As transformações políticas advindas com o fim do Antigo Regime, de certa

forma, transmutaram o Conselho Real em nossas atuais Câmaras Legislativas. Em

tempos de constantes escândalos na administração pública e de CPIs, esses escritos, se

relidos e estudados, certamente terão muito a nos dizer e a nos ensinar sobre o papel e a

função de nosso corpo legislativo – em último grau, nossos conselheiros – na sempre árdua

tarefa de construir um bom governante. Talvez esteja na hora de retomarmos aqueles

tratados e promovermos sua maior divulgação.

RESUMO

Este ensaio defende a existência de um gênero de literatura política, os Espelhos de

conselheiros, derivado dos denominados Espelhos de príncipes.
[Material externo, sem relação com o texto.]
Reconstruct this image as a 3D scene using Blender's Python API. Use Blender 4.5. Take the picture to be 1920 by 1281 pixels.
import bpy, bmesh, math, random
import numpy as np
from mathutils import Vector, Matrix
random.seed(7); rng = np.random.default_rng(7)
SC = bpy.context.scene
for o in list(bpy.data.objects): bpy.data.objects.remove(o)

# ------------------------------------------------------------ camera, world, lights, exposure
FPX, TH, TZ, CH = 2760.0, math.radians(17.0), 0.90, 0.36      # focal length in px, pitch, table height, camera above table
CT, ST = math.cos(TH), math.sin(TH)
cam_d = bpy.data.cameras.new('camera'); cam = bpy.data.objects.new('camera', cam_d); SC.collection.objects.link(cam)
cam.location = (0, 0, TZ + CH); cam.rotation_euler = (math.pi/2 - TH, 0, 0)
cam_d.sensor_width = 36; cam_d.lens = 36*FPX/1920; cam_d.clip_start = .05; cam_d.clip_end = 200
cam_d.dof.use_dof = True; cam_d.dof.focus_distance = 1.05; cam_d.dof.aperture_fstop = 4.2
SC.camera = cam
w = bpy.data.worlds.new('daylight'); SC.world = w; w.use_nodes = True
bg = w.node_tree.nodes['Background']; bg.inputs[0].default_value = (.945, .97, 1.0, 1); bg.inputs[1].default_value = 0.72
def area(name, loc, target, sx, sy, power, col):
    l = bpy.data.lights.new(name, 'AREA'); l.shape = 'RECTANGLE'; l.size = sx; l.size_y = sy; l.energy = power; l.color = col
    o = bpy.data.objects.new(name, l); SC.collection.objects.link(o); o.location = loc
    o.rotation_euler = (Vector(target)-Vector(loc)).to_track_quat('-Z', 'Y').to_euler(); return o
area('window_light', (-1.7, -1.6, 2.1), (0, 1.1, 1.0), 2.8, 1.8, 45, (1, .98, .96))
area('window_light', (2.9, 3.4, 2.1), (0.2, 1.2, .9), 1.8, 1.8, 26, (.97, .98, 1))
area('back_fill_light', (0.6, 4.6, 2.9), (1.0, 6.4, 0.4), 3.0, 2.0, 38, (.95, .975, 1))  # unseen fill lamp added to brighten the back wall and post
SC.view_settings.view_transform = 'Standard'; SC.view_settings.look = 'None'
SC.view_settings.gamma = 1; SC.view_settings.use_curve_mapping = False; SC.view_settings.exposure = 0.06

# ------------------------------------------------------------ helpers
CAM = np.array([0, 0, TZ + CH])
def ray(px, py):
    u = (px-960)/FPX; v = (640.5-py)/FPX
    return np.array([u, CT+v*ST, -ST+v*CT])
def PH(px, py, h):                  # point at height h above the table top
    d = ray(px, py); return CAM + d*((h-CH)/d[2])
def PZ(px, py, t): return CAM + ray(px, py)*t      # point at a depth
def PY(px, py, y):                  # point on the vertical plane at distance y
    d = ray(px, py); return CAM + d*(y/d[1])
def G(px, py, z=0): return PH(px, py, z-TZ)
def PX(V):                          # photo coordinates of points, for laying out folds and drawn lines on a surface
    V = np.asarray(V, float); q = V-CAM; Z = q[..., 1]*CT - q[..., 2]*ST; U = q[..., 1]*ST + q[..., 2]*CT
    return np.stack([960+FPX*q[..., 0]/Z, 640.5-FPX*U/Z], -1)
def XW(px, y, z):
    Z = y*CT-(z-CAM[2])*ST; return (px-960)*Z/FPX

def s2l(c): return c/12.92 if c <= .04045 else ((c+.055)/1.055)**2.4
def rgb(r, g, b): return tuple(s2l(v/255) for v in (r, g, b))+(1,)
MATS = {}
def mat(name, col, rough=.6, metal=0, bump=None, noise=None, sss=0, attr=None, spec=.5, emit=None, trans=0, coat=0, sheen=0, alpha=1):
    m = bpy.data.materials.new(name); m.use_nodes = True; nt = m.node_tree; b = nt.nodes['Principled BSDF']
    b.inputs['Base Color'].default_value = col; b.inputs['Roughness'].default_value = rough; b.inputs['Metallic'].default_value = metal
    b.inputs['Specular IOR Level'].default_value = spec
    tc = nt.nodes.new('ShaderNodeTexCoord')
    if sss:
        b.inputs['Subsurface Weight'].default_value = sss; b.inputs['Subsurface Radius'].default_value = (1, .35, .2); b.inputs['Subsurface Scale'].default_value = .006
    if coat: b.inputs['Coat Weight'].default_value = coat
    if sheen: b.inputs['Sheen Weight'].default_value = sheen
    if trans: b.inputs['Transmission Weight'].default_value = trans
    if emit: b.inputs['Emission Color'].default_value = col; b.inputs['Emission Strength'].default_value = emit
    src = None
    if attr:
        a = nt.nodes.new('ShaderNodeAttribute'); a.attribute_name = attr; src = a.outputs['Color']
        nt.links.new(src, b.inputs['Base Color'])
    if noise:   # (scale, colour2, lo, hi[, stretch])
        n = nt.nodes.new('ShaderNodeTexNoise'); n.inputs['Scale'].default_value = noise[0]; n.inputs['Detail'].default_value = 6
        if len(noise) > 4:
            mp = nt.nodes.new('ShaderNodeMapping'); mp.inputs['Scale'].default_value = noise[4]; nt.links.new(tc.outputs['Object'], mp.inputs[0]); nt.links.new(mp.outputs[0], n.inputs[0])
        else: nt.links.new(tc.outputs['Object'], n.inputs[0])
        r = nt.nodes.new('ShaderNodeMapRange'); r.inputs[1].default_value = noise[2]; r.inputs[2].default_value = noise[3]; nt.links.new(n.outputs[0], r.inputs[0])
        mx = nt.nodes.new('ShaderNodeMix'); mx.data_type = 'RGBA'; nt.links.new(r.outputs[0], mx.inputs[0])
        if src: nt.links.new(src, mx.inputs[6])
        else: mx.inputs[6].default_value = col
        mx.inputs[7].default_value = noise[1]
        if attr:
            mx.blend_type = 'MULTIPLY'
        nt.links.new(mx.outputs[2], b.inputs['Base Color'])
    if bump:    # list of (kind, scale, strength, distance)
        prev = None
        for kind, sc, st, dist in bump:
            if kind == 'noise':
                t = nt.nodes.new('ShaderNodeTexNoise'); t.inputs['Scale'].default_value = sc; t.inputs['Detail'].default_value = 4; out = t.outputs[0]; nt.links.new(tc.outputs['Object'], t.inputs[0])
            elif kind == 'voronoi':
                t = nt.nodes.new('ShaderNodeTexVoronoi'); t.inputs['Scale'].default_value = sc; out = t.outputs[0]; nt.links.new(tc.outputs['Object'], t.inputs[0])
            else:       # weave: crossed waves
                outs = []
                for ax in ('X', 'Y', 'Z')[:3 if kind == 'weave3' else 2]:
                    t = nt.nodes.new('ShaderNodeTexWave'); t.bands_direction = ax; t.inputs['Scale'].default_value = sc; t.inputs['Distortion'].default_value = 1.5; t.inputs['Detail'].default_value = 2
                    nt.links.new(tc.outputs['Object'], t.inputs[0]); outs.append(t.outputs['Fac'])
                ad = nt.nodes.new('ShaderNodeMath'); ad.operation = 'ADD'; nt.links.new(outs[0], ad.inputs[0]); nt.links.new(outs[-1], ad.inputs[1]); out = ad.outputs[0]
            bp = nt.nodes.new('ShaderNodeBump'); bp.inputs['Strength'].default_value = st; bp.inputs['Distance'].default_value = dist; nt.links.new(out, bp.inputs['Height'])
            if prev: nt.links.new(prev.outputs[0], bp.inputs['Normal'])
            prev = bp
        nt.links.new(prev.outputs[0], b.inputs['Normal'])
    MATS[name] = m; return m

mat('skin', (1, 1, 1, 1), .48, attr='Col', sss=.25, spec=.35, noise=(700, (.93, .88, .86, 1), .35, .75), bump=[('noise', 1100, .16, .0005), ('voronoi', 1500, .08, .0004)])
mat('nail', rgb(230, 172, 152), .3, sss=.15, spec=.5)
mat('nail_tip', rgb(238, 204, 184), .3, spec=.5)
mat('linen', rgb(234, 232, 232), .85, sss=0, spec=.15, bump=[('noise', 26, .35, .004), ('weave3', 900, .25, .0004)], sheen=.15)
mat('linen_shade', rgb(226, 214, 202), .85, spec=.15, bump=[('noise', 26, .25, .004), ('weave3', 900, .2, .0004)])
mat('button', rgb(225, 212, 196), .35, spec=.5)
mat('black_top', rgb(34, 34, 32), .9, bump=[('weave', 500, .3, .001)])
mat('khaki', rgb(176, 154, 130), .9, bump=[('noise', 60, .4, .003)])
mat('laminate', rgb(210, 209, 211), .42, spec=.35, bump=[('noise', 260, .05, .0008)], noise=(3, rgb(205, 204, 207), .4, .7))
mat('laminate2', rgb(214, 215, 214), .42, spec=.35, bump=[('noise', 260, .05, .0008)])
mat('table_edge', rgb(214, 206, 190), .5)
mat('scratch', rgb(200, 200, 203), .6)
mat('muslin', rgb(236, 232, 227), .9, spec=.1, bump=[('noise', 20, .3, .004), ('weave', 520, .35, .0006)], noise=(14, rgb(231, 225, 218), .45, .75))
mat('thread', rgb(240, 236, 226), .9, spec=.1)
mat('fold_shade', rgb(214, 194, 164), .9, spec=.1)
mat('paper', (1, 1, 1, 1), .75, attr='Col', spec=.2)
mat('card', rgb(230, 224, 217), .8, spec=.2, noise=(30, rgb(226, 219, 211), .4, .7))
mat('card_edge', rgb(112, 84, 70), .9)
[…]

Ao longo do texto, analisa-se a

estrutura e as temáticas constitutivas daquele gênero a partir do estudo de alguns Espelhos

de conselheiros produzidos na Baixa Idade Média e na Renascença ibéricas.

PALAVRAS CHAVES: Bartolomeu Filipe. Espelhos de príncipes. Espelho de

conselheiros. Fadrique Furió Ceriol. Literatura política. Maestre Pedro. Ramírez Prado.